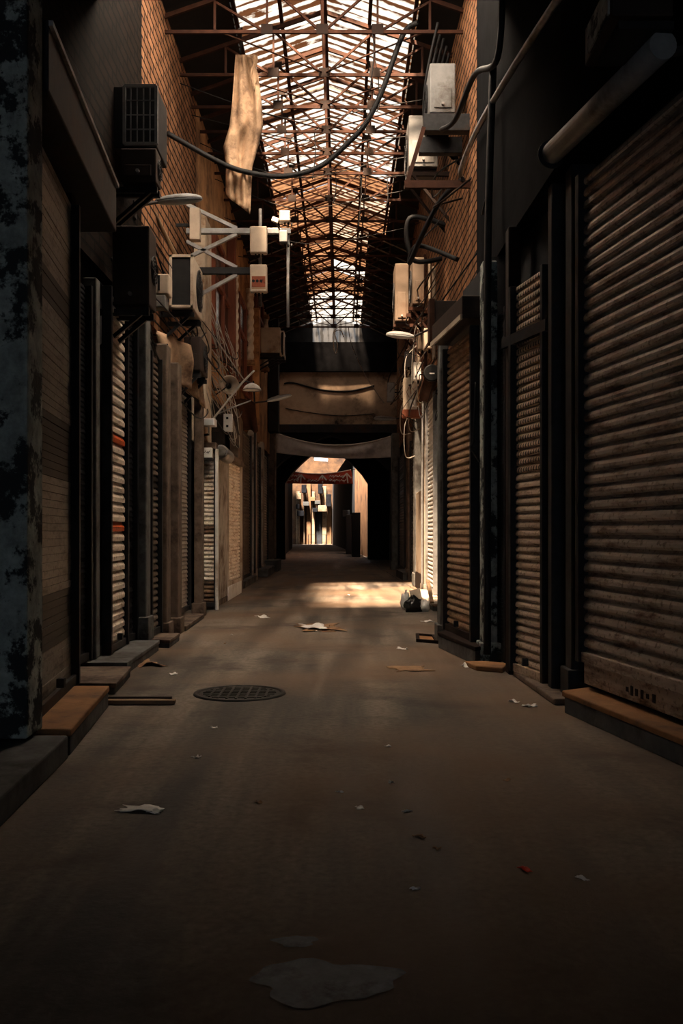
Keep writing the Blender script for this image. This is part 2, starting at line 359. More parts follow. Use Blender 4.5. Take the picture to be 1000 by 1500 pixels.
def wall(name, line, z0, z1, m, thick=.35, side=1):
    """line: (x, y) of the street face; side=+1 thickens towards +x"""
    g = MB(); L_ = 0
    for i in range(len(line) - 1):
        a, b = line[i], line[i + 1]; l = math.hypot(b[0] - a[0], b[1] - a[1]); k = len(g.v)
        q = [(a[0], a[1]), (b[0], b[1]), (b[0] + side * thick, b[1]), (a[0] + side * thick, a[1])]
        for z in (z0, z1):
            for p in q: g.v.append(Vector((p[0], p[1], z)))
        g.face((k, k + 1, k + 5, k + 4), 0, [(L_, z0), (L_ + l, z0), (L_ + l, z1), (L_, z1)])
        g.face((k + 2, k + 3, k + 7, k + 6)); g.face((k + 4, k + 5, k + 6, k + 7)); g.face((k + 3, k + 2, k + 1, k))
        g.face((k + 1, k + 2, k + 6, k + 5)); g.face((k + 3, k, k + 4, k + 7)); L_ += l
    return struct(name, g, m)
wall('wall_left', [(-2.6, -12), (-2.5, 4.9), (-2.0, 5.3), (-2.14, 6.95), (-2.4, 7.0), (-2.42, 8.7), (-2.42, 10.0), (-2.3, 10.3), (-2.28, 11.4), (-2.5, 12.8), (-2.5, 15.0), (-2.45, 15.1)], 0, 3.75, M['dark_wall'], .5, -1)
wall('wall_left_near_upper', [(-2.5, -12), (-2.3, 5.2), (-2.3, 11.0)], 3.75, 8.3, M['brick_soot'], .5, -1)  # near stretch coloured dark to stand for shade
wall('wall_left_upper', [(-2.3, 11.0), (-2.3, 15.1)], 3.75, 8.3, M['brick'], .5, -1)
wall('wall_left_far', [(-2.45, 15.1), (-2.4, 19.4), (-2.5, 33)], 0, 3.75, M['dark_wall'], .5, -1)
wall('wall_left_far_upper', [(-2.3, 15.1), (-2.35, 33)], 3.75, 8.3, M['plaster'], .5, -1)
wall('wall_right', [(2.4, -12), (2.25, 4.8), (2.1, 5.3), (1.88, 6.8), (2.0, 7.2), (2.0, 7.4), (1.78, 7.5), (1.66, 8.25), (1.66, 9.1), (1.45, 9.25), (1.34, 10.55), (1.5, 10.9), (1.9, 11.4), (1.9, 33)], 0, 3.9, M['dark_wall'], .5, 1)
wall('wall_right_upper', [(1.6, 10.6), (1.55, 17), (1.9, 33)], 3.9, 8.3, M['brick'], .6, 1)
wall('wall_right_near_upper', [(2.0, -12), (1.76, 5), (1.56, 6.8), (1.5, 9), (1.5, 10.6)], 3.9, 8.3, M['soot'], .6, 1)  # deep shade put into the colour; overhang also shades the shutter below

RX, RZ, SL = -.25, 8.75, .34               # ridge line and slope
XL, XR = -1.5, 1.05                        # edge of the daylit sheets
def rz(x): return RZ - SL * abs(x - RX)
def roofpiece(name, x0, x1, y0, y1, m, corr=True, lift=0):
    g = MB(); n = max(2, int((y1 - y0) / .05)) if corr else 1
    P, U = [], []
    for i in range(n + 1):
        y = y0 + (y1 - y0) * i / n; dz = (.018 * math.sin(2 * math.pi * y / .2)) if corr else 0
        dz += lift
        row, ur = [], []
        for x in (x0, (x0 + x1) / 2, x1):
            row.append((x, y, rz(x) + dz)); ur.append((y + (7.3 if x0 >= RX else 0), x))
        P.append(row); U.append(ur)
    g.grid(P, uvs=U); return struct(name, g, m)
def opaque_roof(x0, x1, y0, y1):
    g = MB(); k = len(g.v)
    for dz in (0, .12):
        for x, y in ((x0, y0), (x1, y0), (x1, y1), (x0, y1)): g.v.append(Vector((x, y, rz(x) + dz)))
    for q in ((3, 2, 1, 0), (4, 5, 6, 7), (0, 1, 5, 4), (1, 2, 6, 5), (2, 3, 7, 6), (3, 0, 4, 7)): g.face(q)
    return struct('ceiling', g, M['roof_opaque'])
RY0, RY1 = 11.6, 33.0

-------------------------

→ WHAT IS NEEDED
Leave out the pictures and transcribe everything else exactly.

→ COMPLETE OUTPUT
Keep writing the Blender script for this image. This is part 2, starting at line 359. More parts follow. Use Blender 4.5. Take the picture to be 1000 by 1500 pixels.
def wall(name, line, z0, z1, m, thick=.35, side=1):
    """line: (x, y) of the street face; side=+1 thickens towards +x"""
    g = MB(); L_ = 0
    for i in range(len(line) - 1):
        a, b = line[i], line[i + 1]; l = math.hypot(b[0] - a[0], b[1] - a[1]); k = len(g.v)
        q = [(a[0], a[1]), (b[0], b[1]), (b[0] + side * thick, b[1]), (a[0] + side * thick, a[1])]
        for z in (z0, z1):
            for p in q: g.v.append(Vector((p[0], p[1], z)))
        g.face((k, k + 1, k + 5, k + 4), 0, [(L_, z0), (L_ + l, z0), (L_ + l, z1), (L_, z1)])
        g.face((k + 2, k + 3, k + 7, k + 6)); g.face((k + 4, k + 5, k + 6, k + 7)); g.face((k + 3, k + 2, k + 1, k))
        g.face((k + 1, k + 2, k + 6, k + 5)); g.face((k + 3, k, k + 4, k + 7)); L_ += l
    return struct(name, g, m)
wall('wall_left', [(-2.6, -12), (-2.5, 4.9), (-2.0, 5.3), (-2.14, 6.95), (-2.4, 7.0), (-2.42, 8.7), (-2.42, 10.0), (-2.3, 10.3), (-2.28, 11.4), (-2.5, 12.8), (-2.5, 15.0), (-2.45, 15.1)], 0, 3.75, M['dark_wall'], .5, -1)
wall('wall_left_near_upper', [(-2.5, -12), (-2.3, 5.2), (-2.3, 11.0)], 3.75, 8.3, M['brick_soot'], .5, -1)  # near stretch coloured dark to stand for shade
wall('wall_left_upper', [(-2.3, 11.0), (-2.3, 15.1)], 3.75, 8.3, M['brick'], .5, -1)
wall('wall_left_far', [(-2.45, 15.1), (-2.4, 19.4), (-2.5, 33)], 0, 3.75, M['dark_wall'], .5, -1)
wall('wall_left_far_upper', [(-2.3, 15.1), (-2.35, 33)], 3.75, 8.3, M['plaster'], .5, -1)
wall('wall_right', [(2.4, -12), (2.25, 4.8), (2.1, 5.3), (1.88, 6.8), (2.0, 7.2), (2.0, 7.4), (1.78, 7.5), (1.66, 8.25), (1.66, 9.1), (1.45, 9.25), (1.34, 10.55), (1.5, 10.9), (1.9, 11.4), (1.9, 33)], 0, 3.9, M['dark_wall'], .5, 1)
wall('wall_right_upper', [(1.6, 10.6), (1.55, 17), (1.9, 33)], 3.9, 8.3, M['brick'], .6, 1)
wall('wall_right_near_upper', [(2.0, -12), (1.76, 5), (1.56, 6.8), (1.5, 9), (1.5, 10.6)], 3.9, 8.3, M['soot'], .6, 1)  # deep shade put into the colour; overhang also shades the shutter below

RX, RZ, SL = -.25, 8.75, .34               # ridge line and slope
XL, XR = -1.5, 1.05                        # edge of the daylit sheets
def rz(x): return RZ - SL * abs(x - RX)
def roofpiece(name, x0, x1, y0, y1, m, corr=True, lift=0):
    g = MB(); n = max(2, int((y1 - y0) / .05)) if corr else 1
    P, U = [], []
    for i in range(n + 1):
        y = y0 + (y1 - y0) * i / n; dz = (.018 * math.sin(2 * math.pi * y / .2)) if corr else 0
        dz += lift
        row, ur = [], []
        for x in (x0, (x0 + x1) / 2, x1):
            row.append((x, y, rz(x) + dz)); ur.append((y + (7.3 if x0 >= RX else 0), x))
        P.append(row); U.append(ur)
    g.grid(P, uvs=U); return struct(name, g, m)
def opaque_roof(x0, x1, y0, y1):
    g = MB(); k = len(g.v)
    for dz in (0, .12):
        for x, y in ((x0, y0), (x1, y0), (x1, y1), (x0, y1)): g.v.append(Vector((x, y, rz(x) + dz)))
    for q in ((3, 2, 1, 0), (4, 5, 6, 7), (0, 1, 5, 4), (1, 2, 6, 5), (2, 3, 7, 6), (3, 0, 4, 7)): g.face(q)
    return struct('ceiling', g, M['roof_opaque'])
RY0, RY1 = 11.6, 33.0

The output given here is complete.